At the beginning of the transatlantic slave trade, African religious beliefs and practices were numerous and varied. In addition to a wide variety of polytheistic religions, a significant portion of the continent had for centuries fallen under Islamic influence. Despite this diversity, there were some common threads across cultural groups. For instance, West African societies, the largest source for American slaves, shared a belief in a Supreme Creator, a chief deity among lesser gods, to whom they prayed and made sacrifices. Through laws and customs honoring the gods, the ancestors of one's people, and the elderly, West Africans sought a harmonious balance between the natural and spiritual worlds. Further, they made music and dance vital components of their worship practices. Enslaved men and women kept the rites, rituals, and cosmologies of Africa alive in America through stories, healing arts, song, and other forms of cultural expression, creating a spiritual space apart from the white European world.

Africans and African descendents working in the early modern Atlantic commercial system were exposed to the world of European Christianity as early as the fifteenth century, when Portuguese missionaries came to the coasts of Africa. Some slaves, therefore, brought Christian beliefs with them when they were thrust into slavery. Others converted in America. During the seventeenth century blacks in the Dutch New Netherlands and Spanish Florida baptized their children and were married by the church. In part, this participation in the dominant European religion reflected (and helped to bring about) a colonial society in which blacks were more fully integrated and enjoyed greater rights than later generations of slaves would.

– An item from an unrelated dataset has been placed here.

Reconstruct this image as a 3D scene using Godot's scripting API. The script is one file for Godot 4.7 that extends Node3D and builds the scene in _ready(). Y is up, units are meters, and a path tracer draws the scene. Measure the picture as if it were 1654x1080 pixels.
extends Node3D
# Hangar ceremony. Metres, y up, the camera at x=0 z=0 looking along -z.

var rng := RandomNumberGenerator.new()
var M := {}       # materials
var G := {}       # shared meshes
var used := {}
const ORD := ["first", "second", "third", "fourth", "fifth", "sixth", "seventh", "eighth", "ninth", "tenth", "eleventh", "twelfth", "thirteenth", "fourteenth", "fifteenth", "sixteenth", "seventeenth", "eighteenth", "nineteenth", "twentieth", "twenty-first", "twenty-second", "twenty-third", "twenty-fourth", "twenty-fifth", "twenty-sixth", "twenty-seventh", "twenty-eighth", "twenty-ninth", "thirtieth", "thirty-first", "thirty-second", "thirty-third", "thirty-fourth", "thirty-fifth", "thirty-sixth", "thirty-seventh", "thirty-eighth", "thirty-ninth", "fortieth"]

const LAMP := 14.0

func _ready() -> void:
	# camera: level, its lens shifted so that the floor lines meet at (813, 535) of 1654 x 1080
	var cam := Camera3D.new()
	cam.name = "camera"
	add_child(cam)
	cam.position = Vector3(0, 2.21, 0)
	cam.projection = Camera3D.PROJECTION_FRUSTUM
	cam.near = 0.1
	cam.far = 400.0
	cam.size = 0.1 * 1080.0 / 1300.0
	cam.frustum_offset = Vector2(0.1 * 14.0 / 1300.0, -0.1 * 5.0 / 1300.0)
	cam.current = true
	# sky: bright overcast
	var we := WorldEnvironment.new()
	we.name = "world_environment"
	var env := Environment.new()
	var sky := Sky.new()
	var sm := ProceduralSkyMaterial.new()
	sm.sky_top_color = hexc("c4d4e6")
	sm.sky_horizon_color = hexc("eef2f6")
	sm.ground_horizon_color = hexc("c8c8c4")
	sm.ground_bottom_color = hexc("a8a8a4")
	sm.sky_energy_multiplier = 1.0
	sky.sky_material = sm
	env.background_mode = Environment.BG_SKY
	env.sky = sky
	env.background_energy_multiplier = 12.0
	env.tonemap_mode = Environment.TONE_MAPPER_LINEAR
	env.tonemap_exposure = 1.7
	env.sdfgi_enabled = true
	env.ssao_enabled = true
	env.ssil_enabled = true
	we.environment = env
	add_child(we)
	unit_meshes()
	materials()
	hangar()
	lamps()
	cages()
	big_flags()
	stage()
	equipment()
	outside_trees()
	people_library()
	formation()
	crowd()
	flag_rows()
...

Photo 'Doop-Boeck' -- BAPTISMS FROM 1639 TO 1697 IN THE REFORMED DUTCH CHURCH
"Doop-Boeck" -- BAPTISMS FROM 1639 TO 1697 IN THE REFORMED DUTCH CHURCH, New York. Archives of the Collegiate Church of the City of New York.
However, slaves also saw conversion to Christianity as a road to freedom. In the early years of settlement, for instance, fugitive slaves from South Carolina, headed for Florida, where the Spanish Crown promised them freedom as a reward for conversion. Slaveholders in the British North American colonies became increasingly fearful that Christianization of slaves would lead to demands for emancipation. In 1667 Virginia passed a law declaring that conversion did not change the status of a person from slave to free. Other colonies passed similar laws during the seventeenth and early eighteenth centuries.
During the early eighteenth century Anglican missionaries attempting to bring Christianity to slaves in the Southern colonies often found themselves butting up against not only uncooperative masters, but also resistant slaves. An unquestionable obstacle to the acceptance of Christianity among slaves was their desire to continue to adhere as much as possible to the religious beliefs and rituals of their African ancestors. Missionaries working in the South were especially displeased with slave retention of African practices such as polygamy and what they called idolatrous dancing. In fact, even blacks who embraced Christianity in America did not completely abandon Old World religion. Instead, they engaged in syncretism, blending Christian influences with traditional African rites and beliefs.
Photo of a button inscribed with a spiritual symbol
Button inscribed with a spiritual symbol. Levi Jordan Plantation, Brazoria, Texas. Courtesy of Dr. Kenneth Brown.
Symbols and objects, such as crosses, were conflated with charms carried by Africans to ward off evil spirits. Christ was interpreted as a healer similar to the priests of Africa. In the New World, fusions of African spirituality and Christianity led to distinct new practices among slave populations, including voodoo or vodun in Haiti and Spanish Louisiana. Although African religious influences were also important among Northern blacks, exposure to Old World religions was more intense in the South, where the density of the black population was greater.